Taipei is sweating. Not just from the humidity. China’s sudden appetite for custard apples is sending tremors through Taiwan’s food security apparatus.
Word from the island’s agricultural ministry is that Beijing’s new import quotas are a calculated squeeze. The fruit, a staple of Taiwan’s southern farms, is now subject to opaque phytosanitary checks that have slowed shipments to a crawl. Farmers in Tainan are furious. They smell a plot.
“This isn’t about bugs,” one insider told me. “It’s about leverage.” The subtext is clear: China’s food import regime is a weapon. And it’s being aimed at Taiwan’s economic underbelly.
Downing Street has noticed.

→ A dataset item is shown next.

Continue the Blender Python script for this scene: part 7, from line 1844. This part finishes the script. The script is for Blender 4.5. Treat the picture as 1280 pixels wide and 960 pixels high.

A Foreign Office source confirmed to me that Britain’s position on Taiwan’s self-determination remains “rock solid.” This isn’t a new policy, but the timing matters. With the custard apple dispute in the headlines, the UK is signaling it won’t blink.
Opposition MPs are already demanding a statement. Labour’s shadow foreign secretary called the import curbs “economic warfare.” The government, for now, is playing it cool. But there are whispers of a coordinated diplomatic push at the UN.
On the ground, Taiwan’s farmers are diversifying. Some are shipping to Japan. Others are turning to tech. But the anxiety is real. One farmer told a local paper: “They eat our fruit, then they take our freedom.”
The political game in Taipei is heating up too. The ruling DPP is using the crisis to rally support ahead of next year’s elections. The opposition KMT is accusing them of inflaming tensions. Classic Taiwanese politics: a food fight both literal and metaphorical.
What’s next? Watch for more import restrictions. China has form here – from pineapples to stone fruits. The playbook is old. But the stakes are higher now. Britain’s backing of self-determination adds a new layer. Not quite gunboat diplomacy, but a diplomatic signal that London is watching.
I’m told the PM will raise the issue at the G20. Don’t expect a breakthrough. Expect more posturing. But for Taiwan’s custard apple farmers, that’s cold comfort.